Batteria a tre, nella quale è il Rosé di Château Simone a scontare comprensibilmente i maggiori limiti di gioventù. Vale sempre la pena di ricordarlo (link): come il fratellino bianco, è buona cosa stapparlo con qualche anno sulle spalle per apprezzarlo a pieno e la versione ’17 sembrerebbe ben attrezzata per viaggiare nel tempo. Diamogli fiducia.

E’ già pienamente godibile invece il Vallerana Alta ’16 di Antonio Camillo, vero e proprio benchmark della categoria “rossi jolly” (link, link, link e link). Un Ciliegiolo goloso e stratificato, energico e prospettico, ricco di sapore e contrasti. Tra i vini di giornata, con o senza scialatielli.

E il Mamuthone ’13 di Sedilesu non è certo da meno quanto a temperamento mediterraneo, nel senso migliore del termine. Nessuna ridondanza o pesantezza, solo tanta succosa dolcezza impastata con pregevole tessitura sapida e perfino grazia estrattiva: Cannonau senza maschera, reprise (link), Cannonau col sorriso.

Châteauneuf-du-Pape Rouge La Crau 2010 – Vieux Telegraphe
Cotes Catalanes Rouge Muntada 2008 – Gauby
Rioja Tinto Tondonia Gran Reserva 1994 – Lopez de Heredia

Tema di giornata per molti versi sublimato dall’ultima terna di rossi, dove La Crau ’10 di Vieux Telegraphe fa la parte del ragazzo introverso e taciturno. Meno del primo incontro, comunque (link): non serve solo un atto di fede stavolta per inquadrarlo come Châteauneuf classico fino al midollo e pronosticarne una radiosa maturità.

Ha solo due anni in più ma è su un’espressività diametralmente opposta il Muntada ’08, vertice rossista di casa Gauby (link) prima dell’introduzione in gamma dei monovarietali da grenache, carignan e mourvèdre (qui utilizzati in blend). A dir poco loquace nella sventagliata fruttata, terrosa e pepata, roboante e al contempo placido nell’incedere gustativo: il caos armonico dei migliori vini pirenaico-mediterranei condensato in un unico sorso.

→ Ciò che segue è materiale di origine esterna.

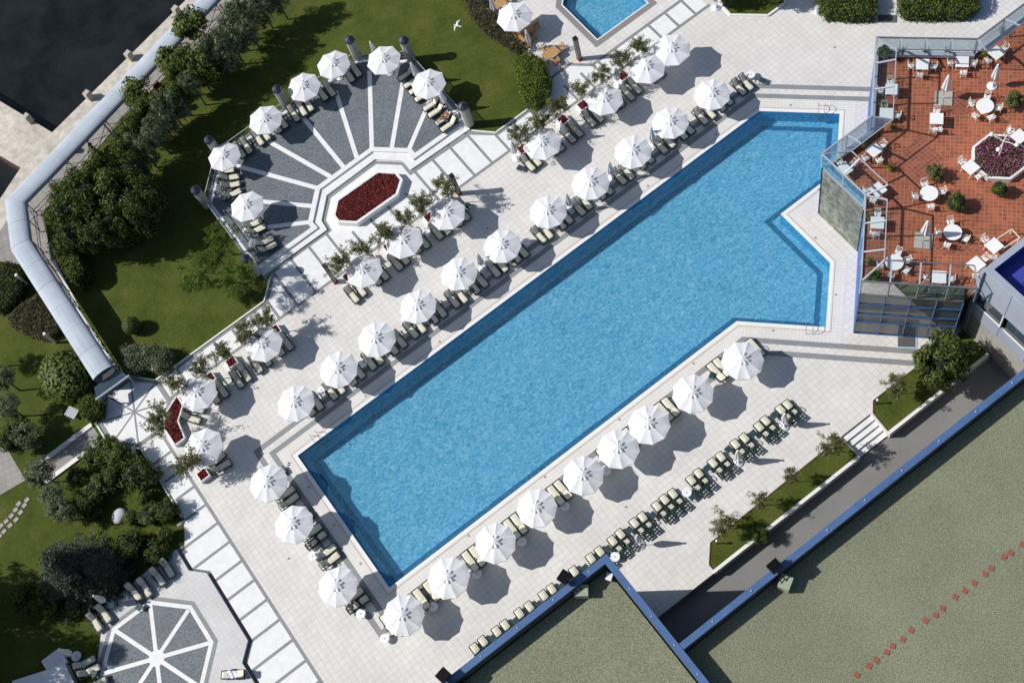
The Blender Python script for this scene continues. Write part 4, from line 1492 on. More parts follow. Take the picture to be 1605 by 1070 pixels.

Ossimori che si manifestano in maniera ancor più plateale nel Tondonia Gran Reserva ’94: aromaticità sudista, eleganza nordica, ritmo marino, esilità montana, impronta crepuscolare e fibra giovanile, tutto insieme. Anche e soprattutto per questo più divisivo di altri, ma di sicuro incapace di lasciare indifferenti.